Released theatrically stateside by Miramax, Aria has had three problematic DVD releases in R1. Image Entertainent released a barebones anamorphic widescreen Dolby Digital 2.0 Surround DVD in 2002 that was reissued with a 5.1 soundtrack; however, both of these releases were of the shorter American version. Lightyear's 2008 DVD was a fullscreen DVD of the shorter version. Fortunately, the same company's new 1080p24 MPEG-4 AVC 1.78:1 widescreen transfer is of the longer cut and the barebones but high bitrate BD50 encode is quite beautiful. Sharpness and clarity varies depending on the episode with much eighties backlight and diffusion on view in some of the vignettes but this must be the best the film has looked on video.

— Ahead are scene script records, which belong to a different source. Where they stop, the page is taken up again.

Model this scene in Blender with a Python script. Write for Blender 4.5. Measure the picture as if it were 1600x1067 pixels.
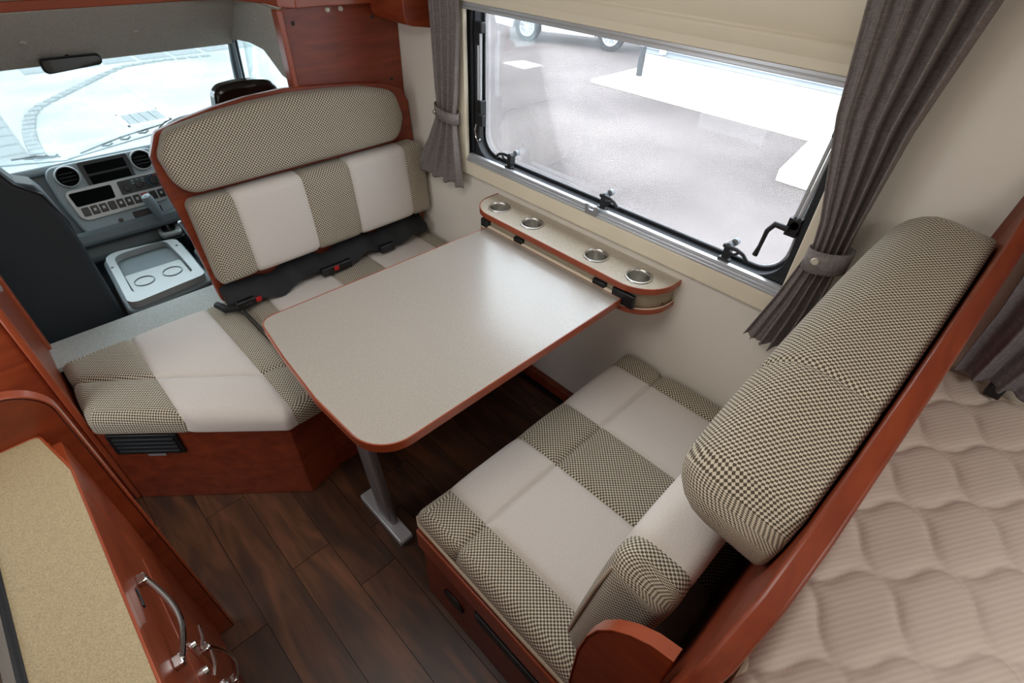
import bpy, bmesh, math, random
from mathutils import Vector, Matrix
random.seed(7)
scene = bpy.context.scene
for o in list(bpy.data.objects): bpy.data.objects.remove(o)
COL = scene.collection
PI = math.pi

# ---------------------------------------------------------------- camera
cam_d = bpy.data.cameras.new('camera'); cam = bpy.data.objects.new('camera', cam_d); COL.objects.link(cam)
cam_d.sensor_width = 36.0; cam_d.lens = 808.14 / 1600 * 36.0; cam_d.clip_start = 0.02; cam_d.clip_end = 200
Rx = ((0.71254829, -0.70094163, 0.03091542), (-0.43633709, -0.47720654, -0.76281313), (0.54944052, 0.53005164, -0.64587953))
X, Yv, Zv = Vector(Rx[0]), -Vector(Rx[1]), -Vector(Rx[2])
M = Matrix.Identity(4)
for i, a in enumerate((X, Yv, Zv)):
    for j in range(3): M[j][i] = a[j]
M.translation = Vector((-1.41925, -1.13436, 1.78128))
cam.matrix_world = M
scene.camera = cam

# ---------------------------------------------------------------- light
w = bpy.data.worlds.new('overcast_sky'); scene.world = w; w.use_nodes = True
nt = w.node_tree; nt.nodes.clear()
out = nt.nodes.new('ShaderNodeOutputWorld'); bg = nt.nodes.new('ShaderNodeBackground')
bg.inputs['Color'].default_value = (0.83, 0.92, 1.0, 1); bg.inputs['Strength'].default_value = 6.6
nt.links.new(bg.outputs[0], out.inputs[0])

def area(name, loc, rot, sx, sy, power, col):
    d = bpy.data.lights.new(name, 'AREA'); d.shape = 'RECTANGLE'; d.size = sx; d.size_y = sy; d.energy = power; d.color = col
    o = bpy.data.objects.new(name, d); o.location = loc; o.rotation_euler = rot; COL.objects.link(o); return o
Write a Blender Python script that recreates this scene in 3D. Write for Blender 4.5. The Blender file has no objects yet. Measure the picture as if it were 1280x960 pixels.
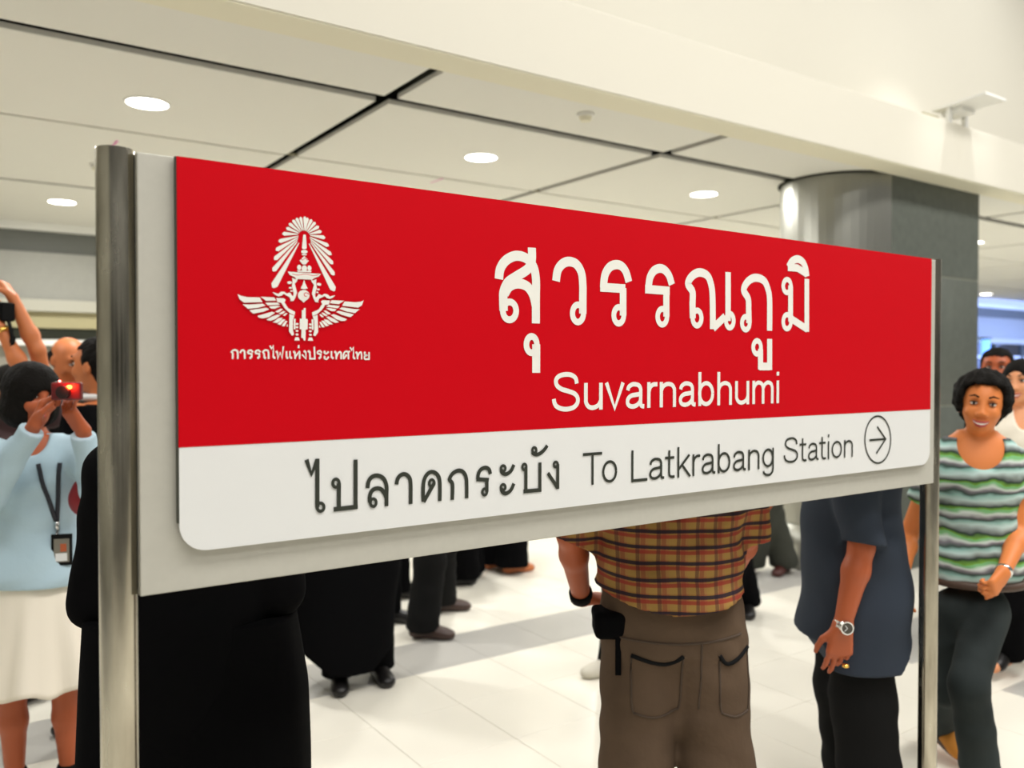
import bpy, math, random
import numpy as np
from mathutils import Vector, Matrix
random.seed(7); rng = np.random.default_rng(7)
SC = bpy.context.scene; COL = SC.collection

# ---------------------------------------------------------------- camera
FPX, YAW, PITCH, EYE = 1055.0, math.radians(55.38), math.radians(-1.06), 1.6
cam_d = bpy.data.cameras.new('camera'); cam = bpy.data.objects.new('camera', cam_d); COL.objects.link(cam)
cam_d.sensor_width = 36.0; cam_d.lens = 36.0 * FPX / 1280
cam.location = (0, 0, EYE); cam.rotation_euler = (math.pi/2 + PITCH, 0, YAW - math.pi/2)
cam_d.clip_start = 0.05
cam_d.dof.use_dof = True; cam_d.dof.focus_distance = 1.85; cam_d.dof.aperture_fstop = 2.8
SC.camera = cam
# ---------------------------------------------------------------- world, lights, exposure
SC.view_settings.view_transform = 'Standard'; SC.view_settings.look = 'None'
SC.view_settings.exposure = 0.14; SC.view_settings.gamma = 1.0; SC.view_settings.use_curve_mapping = False
W = bpy.data.worlds.new('hall'); SC.world = W; W.use_nodes = True
W.node_tree.nodes['Background'].inputs[0].default_value = (1.0, 0.98, 0.93, 1)
W.node_tree.nodes['Background'].inputs[1].default_value = 0.30
def area(name, loc, rot, size, power, color=(1, .96, .88), sy=None, spread=180):
    d = bpy.data.lights.new(name, 'AREA'); d.energy = power; d.color = color; d.size = size
    if sy: d.shape = 'RECTANGLE'; d.size_y = sy
    d.spread = math.radians(spread)
    o = bpy.data.objects.new(name, d); o.location = loc; o.rotation_euler = rot; COL.objects.link(o); return o
area('atrium_light', (3.0, -.6, 6.6), (0, 0, 0), 9, 430, (1, .97, .92), sy=1.2)
area('atrium_light', (1.0, -2.0, 5.2), (math.radians(-8), 0, 0), 7, 130, (1, .97, .92), sy=1.0)
area('atrium_light', (11.0, -.6, 6.6), (0, 0, 0), 7, 260, (1, .97, .92), sy=1.2)

# ---------------------------------------------------------------- pixel -> place (1280 x 960)
_f = np.array([math.cos(YAW)*math.cos(PITCH), math.sin(YAW)*math.cos(PITCH), math.sin(PITCH)])
_r = np.array([math.sin(YAW), -math.cos(YAW), 0.0]); _u = np.cross(_r, _f); O3 = np.array([0, 0, EYE])
def ray(px, py): return _f + _r*(px-640)/FPX - _u*(py-480)/FPX
def atd(px, py, D): return O3 + ray(px, py)*D
def aty(px, py, y): d = ray(px, py); return O3 + d*y/d[1]
def atz(px, py, z): d = ray(px, py); return O3 + d*(z-EYE)/d[2]
def proj(P):
    P = np.asarray(P, float) - O3; z = P @ _f
    return 640+FPX*(P@_r)/z, 480-FPX*(P@_u)/z, z

# ---------------------------------------------------------------- materials
MATS = {}
def mat(name, col, rough=.6, metal=0.0, spec=.5, emit=None, estr=0, coat=0, bump=0, bscale=40, var=0, vscale=8):
    if name in MATS: return MATS[name]
    m = bpy.data.materials.new(name); m.use_nodes = True; nt = m.node_tree; b = nt.nodes['Principled BSDF']
    c = (*col, 1); b.inputs['Base Color'].default_value = c
    b.inputs['Roughness'].default_value = rough; b.inputs['Metallic'].default_value = metal
    b.inputs['Specular IOR Level'].default_value = spec; b.inputs['Coat Weight'].default_value = coat
    if emit: b.inputs['Emission Color'].default_value = (*emit, 1); b.inputs['Emission Strength'].default_value = estr
    tc = nt.nodes.new('ShaderNodeTexCoord')
    if var:
        n = nt.nodes.new('ShaderNodeTexNoise'); n.inputs['Scale'].default_value = vscale; n.inputs['Detail'].default_value = 4
        nt.links.new(tc.outputs['Object'], n.inputs['Vector'])
        r = nt.nodes.new('ShaderNodeMapRange'); r.inputs[1].default_value = .3; r.inputs[2].default_value = .7
        r.inputs[3].default_value = 1-var; r.inputs[4].default_value = 1+var
        nt.links.new(n.outputs[0], r.inputs[0])
        v = nt.nodes.new('ShaderNodeVectorMath'); v.operation = 'SCALE'; v.inputs[0].default_value = col
        nt.links.new(r.outputs[0], v.inputs['Scale']); nt.links.new(v.outputs[0], b.inputs['Base Color'])
    if bump:
        n = nt.nodes.new('ShaderNodeTexNoise'); n.inputs['Scale'].default_value = bscale; n.inputs['Detail'].default_value = 3
        nt.links.new(tc.outputs['Object'], n.inputs['Vector'])
        bp = nt.nodes.new('ShaderNodeBump'); bp.inputs['Strength'].default_value = bump; bp.inputs['Distance'].default_value = .01
        nt.links.new(n.outputs[0], bp.inputs['Height']); nt.links.new(bp.outputs[0], b.inputs['Normal'])
    MATS[name] = m; return m
def lin(r, g, b):
    f = lambda v: ((v/255+.055)/1.055)**2.4 if v > 10 else v/255/12.92
    return (f(r), f(g), f(b))
M_red = mat('red_print', lin(194, 0, 18), .5, spec=.10)
M_white = mat('white_print', lin(222, 223, 222), .45, spec=.3)
M_silver = mat('silver_paint', lin(186, 184, 174), .5, metal=.1, spec=.3, var=.02, vscale=60)
M_letter = mat('cream_print', lin(230, 229, 222), .5, spec=.2)
M_dark = mat('charcoal_print', lin(52, 55, 48), .5, spec=.2)
M_edge = mat('dark_edge', lin(58, 60, 50), .6)
M_plaster = mat('cream_plaster', lin(229, 225, 211), .85, spec=.15)
M_soffit = mat('beige_soffit', lin(230, 226, 204), .85, spec=.15)
M_ceil = mat('ceiling_panel', lin(227, 226, 217), .8, spec=.15)
M_groove = mat('ceiling_void', lin(52, 54, 46), .9, spec=.05)
M_stone = mat('grey_stone', lin(92, 97, 90), .45, spec=.3, var=.10, vscale=14)
M_joint = mat('pale_joint', lin(140, 142, 128), .7)
M_lamp = mat('lamp_glow', (1, 1, 1), .5, emit=(1, .97, .88), estr=9)
M_ring = mat('white_metal', lin(235, 235, 230), .4)
M_bulk = mat('grey_panel', lin(150, 150, 142), .6, var=.03, vscale=20)
M_bulkd = mat('dark_grey_panel', lin(96, 98, 92), .6)
M_beige = mat('beige_band', lin(168, 160, 122), .6)
M_black = mat('black_cloth', (.0035, .0035, .004), .95, spec=.04)
M_black2 = mat('charcoal_cloth', (.009, .009, .009), .9, spec=.08)
M_shoe = mat('black_leather', (.008, .007, .007), .35, spec=.4)
M_brown = mat('brown_leather', lin(62, 42, 34), .45)
M_hair = mat('black_hair', (.006, .005, .004), .75, spec=.12, bump=.5, bscale=120)
M_skin = mat('tan_skin', lin(196, 116, 70), .5, spec=.35)
M_skin_d = mat('brown_skin', lin(172, 88, 52), .5, spec=.35)
M_skin_l = mat('light_skin', lin(226, 156, 112), .5, spec=.35)
M_lip = mat('lips', lin(176, 62, 58), .4)
M_teeth = mat('teeth', lin(240, 235, 225), .4)
M_eyew = mat('eye_white', lin(215, 205, 195), .3)
M_iris = mat('iris', (.01, .007, .006), .2)
M_glass = mat('dark_glass', (.02, .022, .025), .12, spec=.6)
M_gold = mat('gold', (.9, .55, .12), .3, metal=1)
M_chrome = mat('chrome', (.75, .75, .74), .2, metal=1)

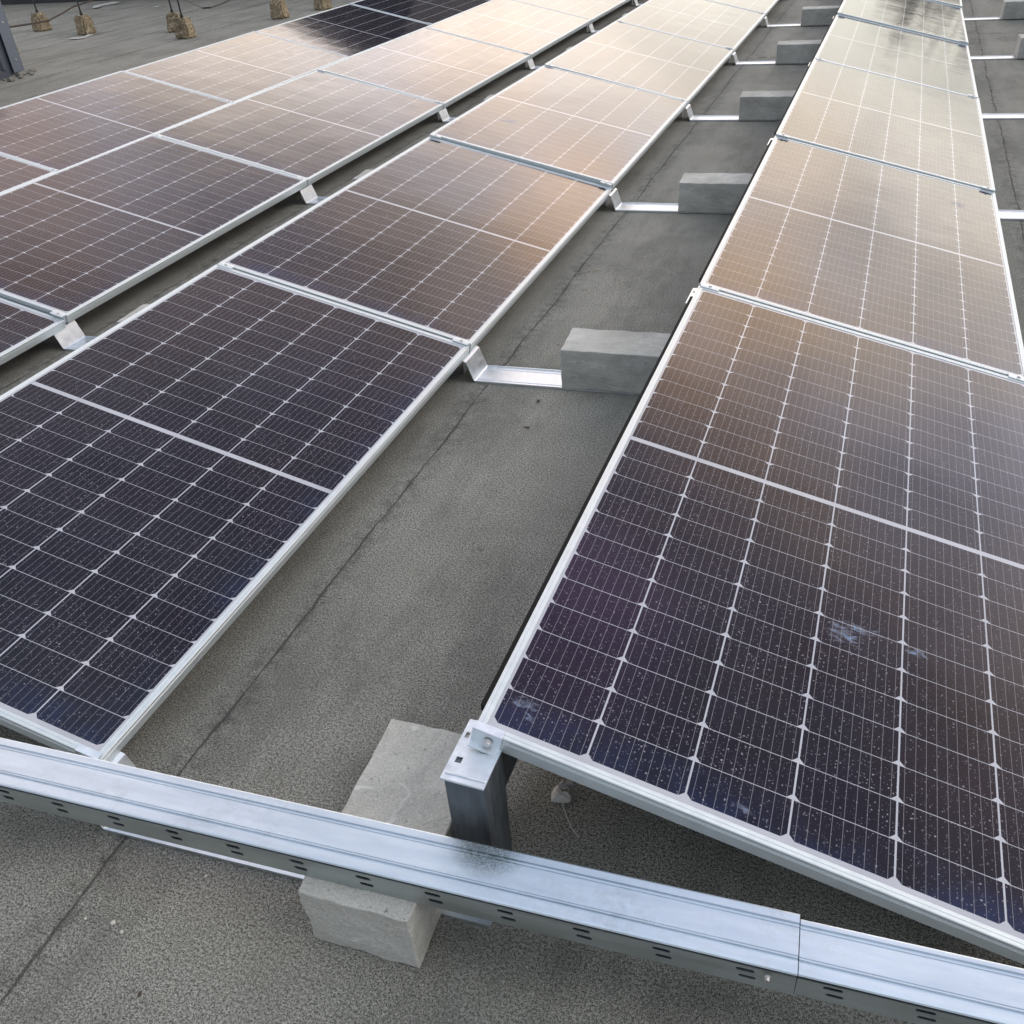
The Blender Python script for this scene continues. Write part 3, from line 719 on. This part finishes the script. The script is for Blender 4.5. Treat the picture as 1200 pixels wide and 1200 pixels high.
for az, el, rad, c in [(5, 27, 7, (1.12, 1.0, .86)), (-9, 24, 4.5, (1.24, 1.03, .80)), (6, 46, 7, (1.9, 1.4, 1.85)), (-30, 22, 7, (1.06, 1.04, .95)), (-43, 33, 5, (1.15, 1.0, .86)), (22, 21, 7, (.82, .88, 1.0)), (-22, 33, 7, (.80, .78, .80)), (-17, 19, 4, (1.12, 1.02, .88)), (2, 17, 5, (1.08, 1.0, .90))]:
    q = n.new('VectorMath', operation='DOT_PRODUCT'); n.put(q.inputs[0], wd.outputs[0])
    a_, e_ = R(az), R(el); q.inputs[1].default_value = (math.sin(a_)*math.cos(e_), math.cos(a_)*math.cos(e_), math.sin(e_))
    k = n.ramp(q.outputs['Value'], math.cos(R(rad*1.25)), math.cos(R(rad*.45)), 0, 1)
    base = n.mix(k, base, n.mix(1., base, c, 'MULTIPLY'))
amp = n.ramp(cn, .32, .68, .72, 1.22)
vm = n.new('VectorMath', operation='SCALE'); n.put(vm.inputs[0], base); n.put(vm.inputs['Scale'], n.M('MULTIPLY', amp, n.ramp(cn2, .3, .7, .92, 1.08)))
cl = n.mix(n.ramp(cn, .30, .50, .82, .97), sky.outputs[0], vm.outputs[0])
n.put(bg.inputs[0], cl); bg.inputs[1].default_value = .1

sl_ = bpy.data.lights.new('sun', 'SUN'); sl_.energy = .7; sl_.angle = R(22); sl_.color = (1, .95, .87)
so = bpy.data.objects.new('sun', sl_); C.objects.link(so)
d = Vector((math.sin(SUN_AZ)*math.cos(SUN_EL), math.cos(SUN_AZ)*math.cos(SUN_EL), math.sin(SUN_EL)))
so.rotation_euler = d.to_track_quat('Z', 'Y').to_euler(); so.location = (0, 0, 20)

cam = bpy.data.cameras.new('camera'); co = bpy.data.objects.new('camera', cam); C.objects.link(co)
co.location = (.4804, -.8885, 1.4952); co.rotation_euler = (R(54.4484), R(4.0468), R(20.3125))
cam.sensor_width = 36; cam.lens = 36*1060.22/1200; cam.clip_start = .02; cam.clip_end = 2500
S.camera = co
S.render.resolution_x = S.render.resolution_y = 1024
S.view_settings.view_transform = 'Standard'; S.view_settings.look = 'None'; S.view_settings.exposure = 0; S.view_settings.gamma = 1
S.render.engine = 'CYCLES'
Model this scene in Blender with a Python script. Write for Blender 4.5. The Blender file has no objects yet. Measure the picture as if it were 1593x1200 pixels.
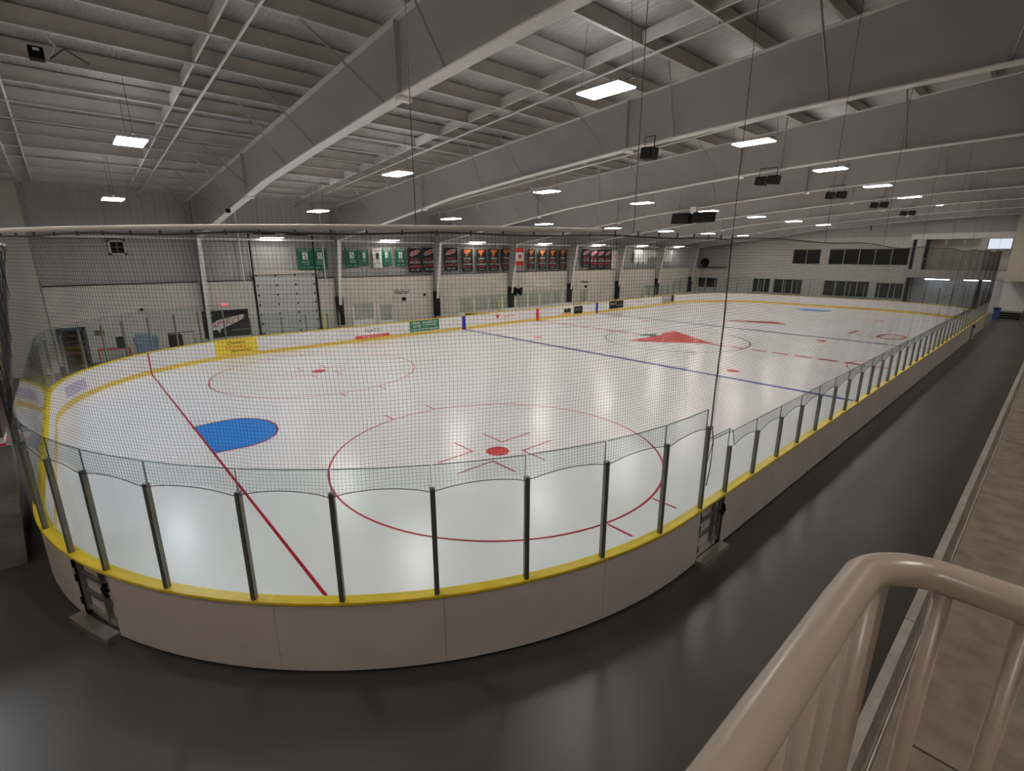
import bpy, bmesh, math, random
from mathutils import Vector, Matrix
random.seed(7)
sc = bpy.context.scene
C = sc.collection

# ------------------------------------------------------------------ camera
cam_d = bpy.data.cameras.new('camera'); cam = bpy.data.objects.new('camera', cam_d); C.objects.link(cam)
cam.location = (16.682, 1.031, 5.449)
cam.rotation_euler = (math.pi/2 - 0.2618, 0.0, 0.8383)
cam_d.sensor_width = 36.0; cam_d.lens = 758.476/1593*36.0
cam_d.clip_start = 0.02; cam_d.clip_end = 300
sc.camera = cam

# ------------------------------------------------------------------ world, exposure
w = bpy.data.worlds.new('world'); sc.world = w; w.use_nodes = True
w.node_tree.nodes['Background'].inputs[0].default_value = (.6, .65, .7, 1)
w.node_tree.nodes['Background'].inputs[1].default_value = 0.02
sc.view_settings.view_transform = 'Standard'
sc.view_settings.look = 'None'
sc.view_settings.gamma = 1.0
sc.view_settings.exposure = 0.0
LIGHT = 72.0          # strength of the hanging fixtures

# ------------------------------------------------------------------ materials
MATS = {}
def mat(name, col, rough=.6, metal=0., var=0., vscale=3., bump=0., bscale=20., spec=.5, emit=None, es=0., stretch=None, rvar=1):
    if name in MATS: return MATS[name]
    m = bpy.data.materials.new(name); m.use_nodes = True
    nt = m.node_tree; b = nt.nodes['Principled BSDF']
    b.inputs['Base Color'].default_value = (*col, 1); b.inputs['Roughness'].default_value = rough
    b.inputs['Metallic'].default_value = metal; b.inputs['Specular IOR Level'].default_value = spec
    if var or bump:
        tc = nt.nodes.new('ShaderNodeTexCoord'); mp = nt.nodes.new('ShaderNodeMapping')
        nt.links.new(tc.outputs['Object'], mp.inputs[0])
        if stretch: mp.inputs['Scale'].default_value = stretch
    if var:
        n = nt.nodes.new('ShaderNodeTexNoise'); n.inputs['Scale'].default_value = vscale; n.inputs['Detail'].default_value = 6
        nt.links.new(mp.outputs[0], n.inputs['Vector'])
        r = nt.nodes.new('ShaderNodeValToRGB'); r.color_ramp.elements[0].position = .3; r.color_ramp.elements[1].position = .7
        a = [max(0, c*(1-var)) for c in col]; bb = [min(1, c*(1+var)) for c in col]
        r.color_ramp.elements[0].color = (*a, 1); r.color_ramp.elements[1].color = (*bb, 1)
        nt.links.new(n.outputs[0], r.inputs[0]); nt.links.new(r.outputs[0], b.inputs['Base Color'])
        mr = nt.nodes.new('ShaderNodeMapRange'); mr.inputs[3].default_value = max(0, rough-.06*rvar); mr.inputs[4].default_value = min(1, rough+.08*rvar)
        nt.links.new(n.outputs[0], mr.inputs[0]); nt.links.new(mr.outputs[0], b.inputs['Roughness'])
    if bump:
        n2 = nt.nodes.new('ShaderNodeTexNoise'); n2.inputs['Scale'].default_value = bscale; n2.inputs['Detail'].default_value = 4
        nt.links.new(mp.outputs[0], n2.inputs['Vector'])
        bp = nt.nodes.new('ShaderNodeBump'); bp.inputs['Strength'].default_value = bump; bp.inputs['Distance'].default_value = .05
        nt.links.new(n2.outputs[0], bp.inputs['Height']); nt.links.new(bp.outputs[0], b.inputs['Normal'])
    if emit:
        b.inputs['Emission Color'].default_value = (*emit, 1); b.inputs['Emission Strength'].default_value = es
    MATS[name] = m
    return m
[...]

Although the back cover specifies Dolby Digital 2.0 stereo, the mix is actually an uncompressed LPCM 2.0 encode of the Dolby Stereo track. Apart from the music, the filmmakers have different approaches to sound with the Roeg and Russell segments featuring directional effects while Temple's and Altman's feature more layered soundscapes. There is some throwaway English dialogue in the Rigoletto episode but some French dialogue during the Godard sequence is not subtitled.


While the UK DVD from Second Sight featured a commentary from producer Don Boyd and lengthy featurette with interviews from Boyd, Roddam, Roeg, Russell, Sturridge, and Temple, Lightyear's Blu-ray only features still galleries for each segment; however, these do showcase the work of well-known photographers Lord Snowden, John Swannell, Diana Miller, Greg Gorman, Bob Carlos Clarke, Clare Muller, David Bailey, Annie Leibovitz, Terry O'Neill, Angus McBean, and Koo Stark, as well as the film's theatrical trailer and a start-up trailer for Tanna.


More likely nominated for the Cannes' Palme d'Or on the basis of its pedigree than its achievement, Aria is uneven but still highly enjoyable on an aesthetic level.